John Stuart Mills utilitarianism theory is a defense of utilitarian ethics that is based off the point that you can judge weathers an action is morally right or wrong by the amount of pleasure or pain it produces

John Stuart Mills utilitarianism theory is a defense of utilitarian ethics that is based off the point that you can judge weathers an action is morally right or wrong by the amount of pleasure or pain it produces. To understand what to do morally we must learn as leaders how to judge our own actions and how they affect others in the organization. Mills states that actions are right as they tend to promote happiness and wrong as they tend to produce the reverse of happiness. Mills also states that it is measurable for the fact that happiness brings upon pleasure or as the reverse of happiness in producing pain.

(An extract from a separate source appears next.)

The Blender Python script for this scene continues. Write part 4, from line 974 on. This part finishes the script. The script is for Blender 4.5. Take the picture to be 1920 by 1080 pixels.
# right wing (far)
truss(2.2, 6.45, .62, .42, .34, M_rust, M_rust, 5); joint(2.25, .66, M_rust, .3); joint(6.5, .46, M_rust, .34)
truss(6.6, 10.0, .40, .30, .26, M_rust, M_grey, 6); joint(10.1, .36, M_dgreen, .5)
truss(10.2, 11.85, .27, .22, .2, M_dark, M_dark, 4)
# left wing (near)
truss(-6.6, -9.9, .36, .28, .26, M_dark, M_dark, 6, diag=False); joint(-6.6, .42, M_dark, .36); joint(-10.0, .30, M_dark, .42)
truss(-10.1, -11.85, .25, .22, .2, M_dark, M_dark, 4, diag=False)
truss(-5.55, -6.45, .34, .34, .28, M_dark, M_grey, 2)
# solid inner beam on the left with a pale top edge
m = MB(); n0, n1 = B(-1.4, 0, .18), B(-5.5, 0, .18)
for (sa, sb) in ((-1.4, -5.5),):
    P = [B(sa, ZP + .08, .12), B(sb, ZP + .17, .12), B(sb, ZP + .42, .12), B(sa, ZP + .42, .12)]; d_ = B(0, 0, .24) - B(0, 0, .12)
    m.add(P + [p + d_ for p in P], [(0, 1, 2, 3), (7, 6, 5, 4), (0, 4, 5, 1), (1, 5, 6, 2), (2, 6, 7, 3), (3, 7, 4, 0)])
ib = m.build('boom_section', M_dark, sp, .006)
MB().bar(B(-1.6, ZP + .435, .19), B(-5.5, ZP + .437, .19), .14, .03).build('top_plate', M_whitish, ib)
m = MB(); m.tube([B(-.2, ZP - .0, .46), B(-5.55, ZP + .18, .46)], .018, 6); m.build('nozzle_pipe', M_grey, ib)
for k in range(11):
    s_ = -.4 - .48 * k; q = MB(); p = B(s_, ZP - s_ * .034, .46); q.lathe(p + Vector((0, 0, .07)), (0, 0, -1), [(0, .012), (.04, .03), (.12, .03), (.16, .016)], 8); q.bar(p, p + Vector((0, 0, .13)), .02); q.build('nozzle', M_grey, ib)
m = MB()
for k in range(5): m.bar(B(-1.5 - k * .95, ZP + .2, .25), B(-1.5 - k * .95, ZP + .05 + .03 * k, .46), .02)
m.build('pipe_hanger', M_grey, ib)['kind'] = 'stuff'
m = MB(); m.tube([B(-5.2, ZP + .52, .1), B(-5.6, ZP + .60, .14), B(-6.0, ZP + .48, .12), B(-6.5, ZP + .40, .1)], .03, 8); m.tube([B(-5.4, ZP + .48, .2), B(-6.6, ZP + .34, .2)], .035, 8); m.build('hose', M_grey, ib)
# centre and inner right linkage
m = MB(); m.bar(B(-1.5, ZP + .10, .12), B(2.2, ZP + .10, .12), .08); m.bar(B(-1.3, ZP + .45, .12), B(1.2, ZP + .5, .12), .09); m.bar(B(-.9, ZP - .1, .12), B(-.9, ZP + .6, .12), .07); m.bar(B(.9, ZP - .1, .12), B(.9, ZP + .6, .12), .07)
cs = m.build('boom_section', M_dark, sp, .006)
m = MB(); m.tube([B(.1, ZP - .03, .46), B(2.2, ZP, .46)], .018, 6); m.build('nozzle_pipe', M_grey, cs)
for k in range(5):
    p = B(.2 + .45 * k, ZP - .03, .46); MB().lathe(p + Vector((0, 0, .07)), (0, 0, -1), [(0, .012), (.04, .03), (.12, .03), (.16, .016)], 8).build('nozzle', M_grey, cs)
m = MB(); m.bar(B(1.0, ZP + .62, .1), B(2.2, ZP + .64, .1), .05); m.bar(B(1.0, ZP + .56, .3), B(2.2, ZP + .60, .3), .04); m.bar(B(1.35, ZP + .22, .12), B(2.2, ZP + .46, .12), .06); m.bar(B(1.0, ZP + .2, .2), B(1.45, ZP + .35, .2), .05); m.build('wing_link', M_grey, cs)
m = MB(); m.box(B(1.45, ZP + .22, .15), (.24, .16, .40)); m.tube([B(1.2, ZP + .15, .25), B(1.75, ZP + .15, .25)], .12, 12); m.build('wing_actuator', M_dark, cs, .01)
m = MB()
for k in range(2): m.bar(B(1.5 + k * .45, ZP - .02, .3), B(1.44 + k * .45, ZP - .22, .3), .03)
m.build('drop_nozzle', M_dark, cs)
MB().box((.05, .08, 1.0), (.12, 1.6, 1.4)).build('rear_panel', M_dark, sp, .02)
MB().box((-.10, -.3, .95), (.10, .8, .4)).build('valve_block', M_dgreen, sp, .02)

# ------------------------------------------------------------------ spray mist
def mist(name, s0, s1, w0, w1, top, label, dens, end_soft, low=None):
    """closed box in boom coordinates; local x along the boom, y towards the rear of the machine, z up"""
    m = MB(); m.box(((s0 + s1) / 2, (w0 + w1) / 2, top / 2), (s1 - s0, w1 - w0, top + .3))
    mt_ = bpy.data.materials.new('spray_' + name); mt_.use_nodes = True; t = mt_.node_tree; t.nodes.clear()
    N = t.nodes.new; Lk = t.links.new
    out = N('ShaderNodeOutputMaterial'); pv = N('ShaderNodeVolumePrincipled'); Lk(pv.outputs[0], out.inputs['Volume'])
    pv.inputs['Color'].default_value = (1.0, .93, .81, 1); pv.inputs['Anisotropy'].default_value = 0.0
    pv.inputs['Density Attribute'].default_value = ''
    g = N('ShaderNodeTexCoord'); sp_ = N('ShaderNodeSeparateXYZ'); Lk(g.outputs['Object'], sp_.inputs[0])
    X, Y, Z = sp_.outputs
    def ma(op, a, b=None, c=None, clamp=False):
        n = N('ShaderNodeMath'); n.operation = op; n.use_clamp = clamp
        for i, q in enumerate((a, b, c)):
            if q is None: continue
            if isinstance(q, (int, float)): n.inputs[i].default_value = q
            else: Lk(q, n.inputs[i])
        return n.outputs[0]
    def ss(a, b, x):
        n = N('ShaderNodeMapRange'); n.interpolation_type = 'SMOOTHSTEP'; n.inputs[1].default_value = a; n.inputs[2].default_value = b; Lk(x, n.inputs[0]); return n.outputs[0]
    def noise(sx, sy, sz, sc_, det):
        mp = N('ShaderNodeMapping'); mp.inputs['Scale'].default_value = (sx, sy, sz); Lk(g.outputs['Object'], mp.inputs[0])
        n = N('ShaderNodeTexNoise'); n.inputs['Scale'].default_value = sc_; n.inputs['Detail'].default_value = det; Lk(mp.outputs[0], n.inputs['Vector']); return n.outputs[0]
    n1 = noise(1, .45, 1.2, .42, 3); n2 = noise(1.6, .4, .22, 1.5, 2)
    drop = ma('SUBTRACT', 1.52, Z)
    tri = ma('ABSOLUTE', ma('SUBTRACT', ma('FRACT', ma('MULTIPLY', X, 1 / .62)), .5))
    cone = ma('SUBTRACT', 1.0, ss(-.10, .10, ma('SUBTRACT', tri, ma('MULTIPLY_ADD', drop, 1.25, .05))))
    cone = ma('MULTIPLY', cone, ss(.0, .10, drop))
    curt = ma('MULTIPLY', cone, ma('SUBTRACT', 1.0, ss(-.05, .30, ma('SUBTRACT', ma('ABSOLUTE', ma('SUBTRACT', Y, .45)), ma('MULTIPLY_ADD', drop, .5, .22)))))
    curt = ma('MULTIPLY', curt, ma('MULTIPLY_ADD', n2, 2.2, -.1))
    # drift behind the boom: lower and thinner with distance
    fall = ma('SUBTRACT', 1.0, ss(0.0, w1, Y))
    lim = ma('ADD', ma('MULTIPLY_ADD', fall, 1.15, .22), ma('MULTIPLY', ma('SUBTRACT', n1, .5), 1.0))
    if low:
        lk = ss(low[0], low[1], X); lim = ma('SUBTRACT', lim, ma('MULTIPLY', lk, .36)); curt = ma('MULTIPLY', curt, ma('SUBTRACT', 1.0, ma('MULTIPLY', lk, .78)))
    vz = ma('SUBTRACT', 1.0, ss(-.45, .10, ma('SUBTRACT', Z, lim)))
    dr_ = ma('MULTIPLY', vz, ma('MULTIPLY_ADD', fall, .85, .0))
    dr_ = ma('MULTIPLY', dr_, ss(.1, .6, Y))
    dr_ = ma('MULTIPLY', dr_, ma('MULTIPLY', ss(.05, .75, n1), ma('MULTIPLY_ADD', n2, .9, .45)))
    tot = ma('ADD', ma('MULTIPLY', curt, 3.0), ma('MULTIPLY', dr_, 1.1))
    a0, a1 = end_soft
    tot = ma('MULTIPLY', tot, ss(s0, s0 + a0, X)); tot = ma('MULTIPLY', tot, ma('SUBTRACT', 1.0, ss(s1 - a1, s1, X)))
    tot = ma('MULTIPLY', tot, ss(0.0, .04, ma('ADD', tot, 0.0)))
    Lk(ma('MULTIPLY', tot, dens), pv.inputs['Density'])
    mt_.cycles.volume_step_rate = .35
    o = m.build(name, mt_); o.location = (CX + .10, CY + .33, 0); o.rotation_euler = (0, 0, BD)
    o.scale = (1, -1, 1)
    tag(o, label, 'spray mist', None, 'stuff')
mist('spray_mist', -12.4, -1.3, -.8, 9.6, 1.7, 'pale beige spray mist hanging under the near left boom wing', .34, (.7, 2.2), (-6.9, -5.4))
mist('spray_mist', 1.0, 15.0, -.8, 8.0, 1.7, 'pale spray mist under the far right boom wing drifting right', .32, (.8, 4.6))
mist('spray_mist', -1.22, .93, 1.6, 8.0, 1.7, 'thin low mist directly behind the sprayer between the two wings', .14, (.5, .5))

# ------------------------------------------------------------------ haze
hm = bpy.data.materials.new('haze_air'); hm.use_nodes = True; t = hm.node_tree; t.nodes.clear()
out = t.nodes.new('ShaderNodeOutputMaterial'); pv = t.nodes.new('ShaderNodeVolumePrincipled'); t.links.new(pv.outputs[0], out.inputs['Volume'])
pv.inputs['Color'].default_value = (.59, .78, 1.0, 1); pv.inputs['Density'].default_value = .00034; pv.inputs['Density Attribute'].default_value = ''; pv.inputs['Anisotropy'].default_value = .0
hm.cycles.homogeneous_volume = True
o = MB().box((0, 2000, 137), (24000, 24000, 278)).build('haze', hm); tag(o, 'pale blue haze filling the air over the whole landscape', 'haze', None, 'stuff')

In my positioning on the utilitarianism theory, I stand in regard to it not being a relevant theory to utilize in today’s economy. In utilitarianism, it is an obvious outcome where one can feel in dilemma about the common happiness of a group of people so-called ‘general happiness’ or his/her own way of happiness. It would be positively contributed if and only if both of the happiness has a common motive. Else, it makes a gap between the community, society or in any group of people. The critics that Mills utilitarianism takes on the role of being an elitist as who’s to say I wouldn’t choose a life of endless money supply even if I died at the age of 60 compared of living forever but being poor. In this scenario, I have money to splurge till I die at the age of sixty bringing in what I would think an unbeatable amount of pleasure compared to the alternative action. In this scenario, you have to also factor in the time since that over time the pleasure of being poor but living forever will out measure being rich and dying. Utilitarianism is what you call “pigs” since they would be referred to as just pleasure seekers, and not caring about how others might be affected.
When you initially read the theory of utilitarianism you are stuck with the aspect that you are able to do bad/illegal things as long as pleasure outweighs the pain. As a leadership standpoint is difficult to actually apply utilitarianism theory since you have to basically figure out how it would affect the stakeholders. So, since everybody has a different perspective on pleasure, and you as a leader must figure out what pleases them. Alongside with being difficult to carry out the theory it so time-consuming with the number of calculations you would have to conduct to see if the actions produce more pleasure then pain. I work for HEB were we have rules that apply to everybody so for instance lets presume a majority of people would be happier not wearing uniforms, or not having to come in on time, or take longer brakes. As a leader, I must allow these things so my team is happier and to still have a following. Basically, what I’m trying to say is that there is no sense of control you are trying to please everybody at the expense of the stakeholders. We are in the degree to becoming the future manager/leaders and in the theory of utilitarianism, thee will come a time where you will have to sacrifice your own happiness or others to achieve the greater good.
In conclusion, my position of the utilitarianism theory is that pleasure although can be measured is not one-sided people have different perspective over happiness and making the moral decision would be so difficult when having to take the general ideology of what pleases them.